##### SUPPLIED DATA

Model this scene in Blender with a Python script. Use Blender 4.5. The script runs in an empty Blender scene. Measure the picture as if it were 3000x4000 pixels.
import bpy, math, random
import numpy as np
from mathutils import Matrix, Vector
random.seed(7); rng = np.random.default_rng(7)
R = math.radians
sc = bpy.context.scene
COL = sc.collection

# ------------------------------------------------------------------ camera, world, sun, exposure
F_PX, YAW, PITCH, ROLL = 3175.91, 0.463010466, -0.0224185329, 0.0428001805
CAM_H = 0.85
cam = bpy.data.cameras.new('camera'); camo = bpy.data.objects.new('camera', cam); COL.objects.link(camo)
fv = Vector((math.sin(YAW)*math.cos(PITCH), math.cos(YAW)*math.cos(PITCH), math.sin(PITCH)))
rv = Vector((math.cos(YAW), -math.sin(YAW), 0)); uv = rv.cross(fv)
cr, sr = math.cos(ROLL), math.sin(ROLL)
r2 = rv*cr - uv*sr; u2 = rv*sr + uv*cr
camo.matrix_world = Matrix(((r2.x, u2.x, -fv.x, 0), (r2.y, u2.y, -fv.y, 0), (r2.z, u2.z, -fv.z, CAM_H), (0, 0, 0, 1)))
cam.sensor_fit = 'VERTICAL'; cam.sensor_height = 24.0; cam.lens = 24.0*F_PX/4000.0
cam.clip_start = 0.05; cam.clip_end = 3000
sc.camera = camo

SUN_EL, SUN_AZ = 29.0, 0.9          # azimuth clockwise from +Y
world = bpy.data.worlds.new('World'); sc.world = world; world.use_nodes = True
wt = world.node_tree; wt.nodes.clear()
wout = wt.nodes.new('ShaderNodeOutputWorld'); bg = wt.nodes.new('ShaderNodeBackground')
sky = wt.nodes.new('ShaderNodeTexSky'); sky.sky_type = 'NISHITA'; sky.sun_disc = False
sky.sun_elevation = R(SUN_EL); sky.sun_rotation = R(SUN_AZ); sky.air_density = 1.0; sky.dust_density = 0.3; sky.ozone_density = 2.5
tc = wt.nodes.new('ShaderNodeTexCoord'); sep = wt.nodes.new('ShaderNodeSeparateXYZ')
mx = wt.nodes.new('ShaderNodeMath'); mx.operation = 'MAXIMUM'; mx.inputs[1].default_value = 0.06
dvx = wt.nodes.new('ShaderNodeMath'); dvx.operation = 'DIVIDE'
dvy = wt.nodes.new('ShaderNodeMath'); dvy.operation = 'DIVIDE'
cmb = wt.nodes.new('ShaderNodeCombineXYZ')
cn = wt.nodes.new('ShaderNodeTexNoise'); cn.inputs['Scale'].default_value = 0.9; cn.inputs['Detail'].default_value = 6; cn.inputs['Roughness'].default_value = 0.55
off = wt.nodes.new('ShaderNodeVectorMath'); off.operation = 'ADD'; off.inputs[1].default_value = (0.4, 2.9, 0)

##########

* DIRECTION: From the very first line of the data through the line with "COL = sc.collection" in it, please reproduce each line exactly and output nothing more.

* FINAL RESULT:
Model this scene in Blender with a Python script. Use Blender 4.5. The script runs in an empty Blender scene. Measure the picture as if it were 3000x4000 pixels.
import bpy, math, random
import numpy as np
from mathutils import Matrix, Vector
random.seed(7); rng = np.random.default_rng(7)
R = math.radians
sc = bpy.context.scene
COL = sc.collection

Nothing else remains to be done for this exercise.